**EXERCISE BRIEF:** Find the lines containing the word "scene" and copy every one of them.

**DATA LINES:**
•••

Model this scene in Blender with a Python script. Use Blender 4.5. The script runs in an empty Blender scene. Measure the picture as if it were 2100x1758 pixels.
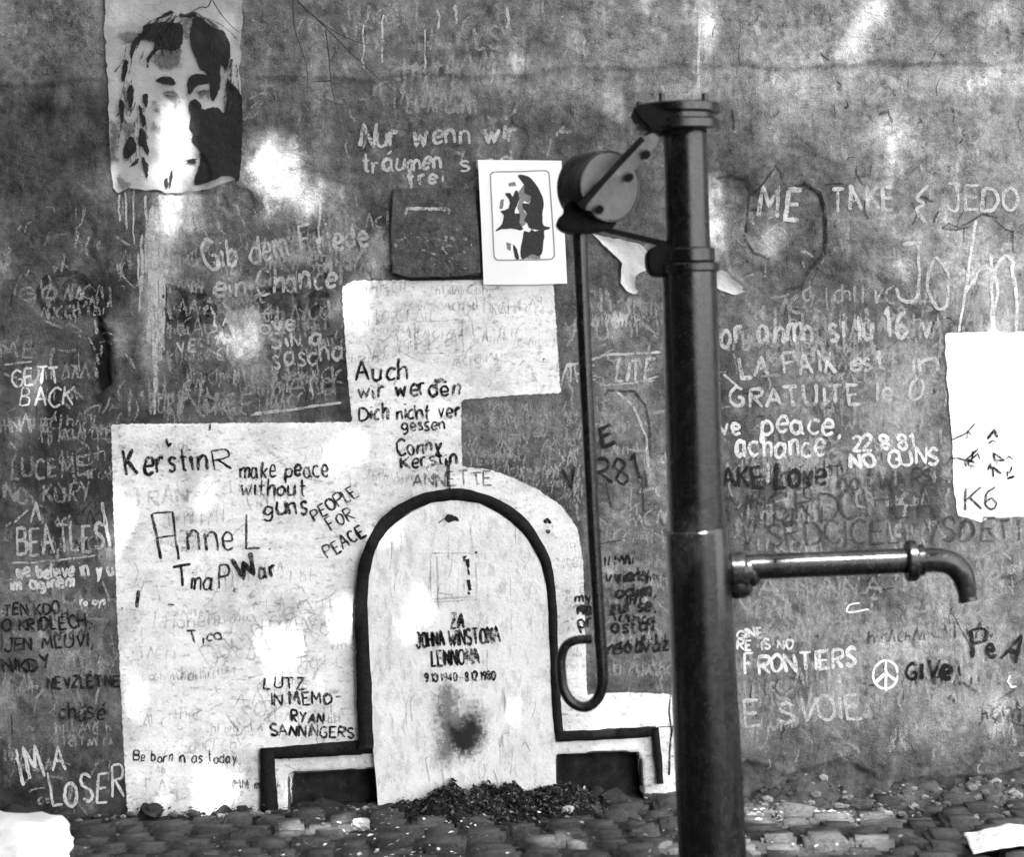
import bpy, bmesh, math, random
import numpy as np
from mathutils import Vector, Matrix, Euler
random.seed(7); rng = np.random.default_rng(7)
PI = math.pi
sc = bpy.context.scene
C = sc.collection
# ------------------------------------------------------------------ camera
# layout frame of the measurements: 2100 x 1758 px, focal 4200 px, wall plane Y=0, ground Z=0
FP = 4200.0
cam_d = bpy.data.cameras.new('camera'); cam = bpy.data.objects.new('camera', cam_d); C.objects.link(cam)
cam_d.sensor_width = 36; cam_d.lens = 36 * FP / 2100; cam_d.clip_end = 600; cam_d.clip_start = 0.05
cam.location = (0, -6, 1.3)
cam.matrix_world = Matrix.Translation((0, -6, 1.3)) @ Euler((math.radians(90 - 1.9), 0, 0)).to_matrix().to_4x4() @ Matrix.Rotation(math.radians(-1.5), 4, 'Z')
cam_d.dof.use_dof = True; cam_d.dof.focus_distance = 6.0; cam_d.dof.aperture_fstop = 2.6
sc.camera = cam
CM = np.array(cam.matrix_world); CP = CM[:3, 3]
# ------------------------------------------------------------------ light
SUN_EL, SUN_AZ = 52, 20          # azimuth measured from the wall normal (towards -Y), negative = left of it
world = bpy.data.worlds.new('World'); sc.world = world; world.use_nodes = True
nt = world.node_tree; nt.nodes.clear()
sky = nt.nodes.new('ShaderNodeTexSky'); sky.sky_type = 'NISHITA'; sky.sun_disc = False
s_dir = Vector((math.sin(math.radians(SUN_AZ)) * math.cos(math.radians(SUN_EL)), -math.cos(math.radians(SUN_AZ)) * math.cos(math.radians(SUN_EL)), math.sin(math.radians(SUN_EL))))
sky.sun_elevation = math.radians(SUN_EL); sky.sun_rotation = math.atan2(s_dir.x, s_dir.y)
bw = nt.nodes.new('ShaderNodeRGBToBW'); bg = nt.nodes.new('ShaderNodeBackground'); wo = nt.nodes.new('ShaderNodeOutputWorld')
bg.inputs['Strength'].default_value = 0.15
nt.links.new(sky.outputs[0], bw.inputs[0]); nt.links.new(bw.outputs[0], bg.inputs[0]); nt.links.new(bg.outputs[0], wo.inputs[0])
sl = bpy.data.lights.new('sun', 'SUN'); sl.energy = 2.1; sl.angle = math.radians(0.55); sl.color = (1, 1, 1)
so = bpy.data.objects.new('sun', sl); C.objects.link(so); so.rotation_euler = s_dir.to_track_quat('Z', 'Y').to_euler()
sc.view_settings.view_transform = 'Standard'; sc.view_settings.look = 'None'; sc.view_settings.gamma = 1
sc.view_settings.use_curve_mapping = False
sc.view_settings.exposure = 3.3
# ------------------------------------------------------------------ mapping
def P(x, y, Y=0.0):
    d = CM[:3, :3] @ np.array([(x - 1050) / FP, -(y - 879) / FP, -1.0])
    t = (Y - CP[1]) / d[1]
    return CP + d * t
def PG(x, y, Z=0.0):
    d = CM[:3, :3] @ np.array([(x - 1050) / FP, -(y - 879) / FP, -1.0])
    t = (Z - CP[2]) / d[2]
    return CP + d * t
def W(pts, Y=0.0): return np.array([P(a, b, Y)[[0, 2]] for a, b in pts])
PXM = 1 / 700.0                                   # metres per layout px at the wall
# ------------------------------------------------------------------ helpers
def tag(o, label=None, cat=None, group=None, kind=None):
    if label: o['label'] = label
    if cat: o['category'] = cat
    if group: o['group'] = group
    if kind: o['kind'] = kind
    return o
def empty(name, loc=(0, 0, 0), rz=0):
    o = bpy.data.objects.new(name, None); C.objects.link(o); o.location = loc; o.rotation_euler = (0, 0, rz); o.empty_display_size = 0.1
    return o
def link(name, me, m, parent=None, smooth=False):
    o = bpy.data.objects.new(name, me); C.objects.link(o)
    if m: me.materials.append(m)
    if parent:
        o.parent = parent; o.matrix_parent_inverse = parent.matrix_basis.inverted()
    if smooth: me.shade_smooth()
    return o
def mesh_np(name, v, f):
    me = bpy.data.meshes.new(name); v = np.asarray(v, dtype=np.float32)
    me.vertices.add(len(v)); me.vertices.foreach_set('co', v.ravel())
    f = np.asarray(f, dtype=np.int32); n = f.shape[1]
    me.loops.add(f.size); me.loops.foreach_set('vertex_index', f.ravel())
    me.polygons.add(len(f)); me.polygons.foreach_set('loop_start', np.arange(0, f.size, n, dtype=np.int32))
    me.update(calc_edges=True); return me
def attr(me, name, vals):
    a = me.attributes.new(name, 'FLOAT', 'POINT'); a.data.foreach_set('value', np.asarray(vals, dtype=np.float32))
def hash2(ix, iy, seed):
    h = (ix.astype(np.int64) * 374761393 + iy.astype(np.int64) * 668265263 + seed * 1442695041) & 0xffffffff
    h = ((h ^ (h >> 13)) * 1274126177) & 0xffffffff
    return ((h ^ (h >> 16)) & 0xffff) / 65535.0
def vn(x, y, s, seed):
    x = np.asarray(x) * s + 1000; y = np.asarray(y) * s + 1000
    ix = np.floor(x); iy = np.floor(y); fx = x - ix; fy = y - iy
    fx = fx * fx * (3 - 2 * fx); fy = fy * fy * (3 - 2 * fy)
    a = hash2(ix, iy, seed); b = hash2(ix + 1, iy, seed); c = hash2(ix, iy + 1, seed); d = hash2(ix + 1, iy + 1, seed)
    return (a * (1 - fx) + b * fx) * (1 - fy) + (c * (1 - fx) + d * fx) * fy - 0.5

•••

**EXERCISE RESULT:**
Model this scene in Blender with a Python script. Use Blender 4.5. The script runs in an empty Blender scene. Measure the picture as if it were 2100x1758 pixels.
sc = bpy.context.scene